There are different ways for the robots to figure this out.
First, autonomous mobile robots require wireless communication of some sort. They are connected to a network through wireless. They can use the network to triangulate where they are, but that is typically not accurate enough. They can also use GPS, but that isn’t quite accurate enough either.
What they actually use are ‘Waypoints’. What’s a waypoint? A waypoint is a physical or digital marker or beacon that tells the robot where they are. For instance, in the warehouse the robot my read a barcode at the end of a shelf with its camera and know exactly where it is.
By constantly reading waypoints and coordinating these with the other sensor, network and GPS data they can place themselves on the digital map. When they know where they are on the map then they can route themselves to the next place they need to be.
You can see how this convergence of technology is starting to approximate what we humans do.
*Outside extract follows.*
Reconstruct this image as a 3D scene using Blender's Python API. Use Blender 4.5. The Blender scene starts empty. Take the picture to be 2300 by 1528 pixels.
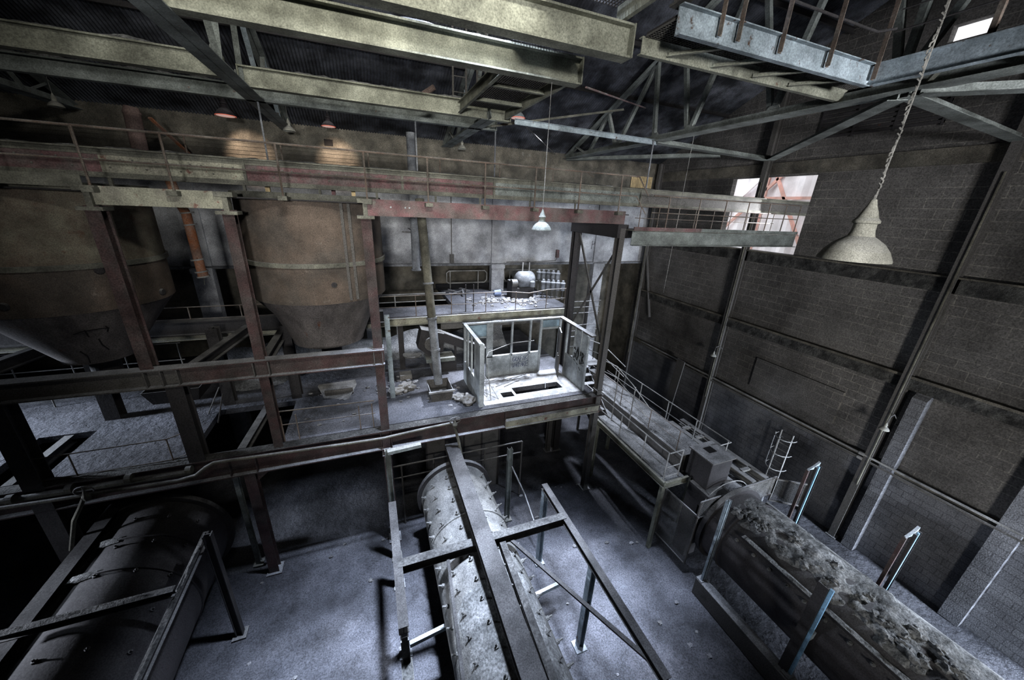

Let’s say I want to drive to Starbucks to get a coffee. What am I going to do? I’m going to back out of my driveway. I’m going to check to see that no people are walking and there are no cars coming , then pull out. When I get to the first intersection I’m going to stop if the light is red and when it turns green I’ll turn right, again checking to make sure no one is in the way.
That’s pretty much what a autonomous mobile robot is doing.
Remember, robots have been around for a long time, but the sensor and compute capacity is getting cheaper and more powerful every year – and that will start opening possibilities that were out of reach before.
If you then layer on Artificial Intelligence and machine learning, the robots are going to be able to get better by learning.
Then they are going to get really good.
And the only question we will be left with is the ‘Why?’